A Revolução Socialista não foi condicionada pelo desenvolvimento das forças produtivas. (Uma Utopia Militante - Repensando o Socialismo - Paul Singer).

         De acordo com esta teoria, a revolução social é a transformação supra−estrutural, condicionada e exigida pela evolução das forças produtivas. Como veremos adiante, a teoria revela com extraordinária perspicácia a dinâmica da revolução capitalista.

         A revogação das restrições corporativas à livre concorrência nos mercados, a instituição do padrão−ouro, do livre−câmbio e da S.A. (sociedade anônima) com responsabilidade limitada foram algumas das mudanças jurídicas, monetárias, financeiras e de regulamentação comercial que se mostraram essenciais à marcha ascendente da acumulação do capital na Grã−Bretanha na primeira metade do século passado.

         Sem esquecer as mudanças políticas como a extensão dos direitos políticos à burguesia e a reforma parlamentar.

         No que se refere à revolução socialista, a transformação supra−estrutural é muito clara − desde a legalização dos sindicatos, a regulamentação das cooperativas, a instituição de uma previdência pública até a conquista do sufrágio universal.

         Mas, ela não foi condicionada pelo desenvolvimento das forças produtivas. Esta questão será esmiuçada adiante.

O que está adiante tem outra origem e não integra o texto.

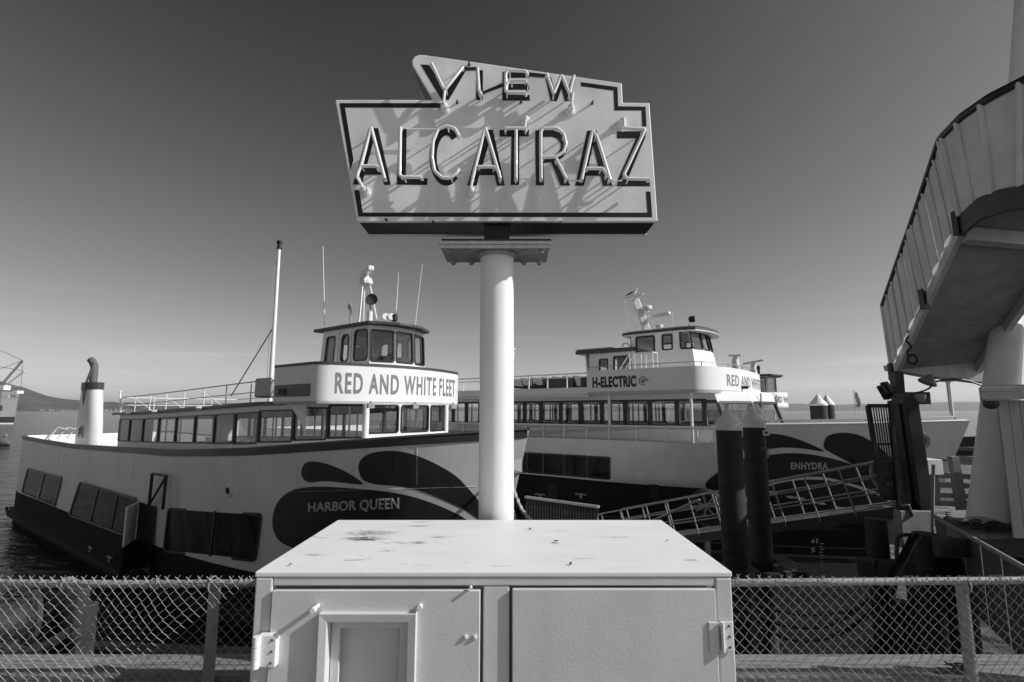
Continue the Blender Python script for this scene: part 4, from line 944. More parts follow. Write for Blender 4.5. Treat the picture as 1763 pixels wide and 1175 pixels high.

Basta adiantar aqui que a revolução socialista resulta basicamente de lutas reativas do movimento operário e aliados contra os prejuízos econômicos acarretados pela dinâmica cega da acumulação.

         A hipótese sugerida pelos dados históricos é que a relação entre desenvolvimento das forças produtivas e as mudanças supra−estruturais na revolução socialista é bem diferente da que se verifica na capitalista.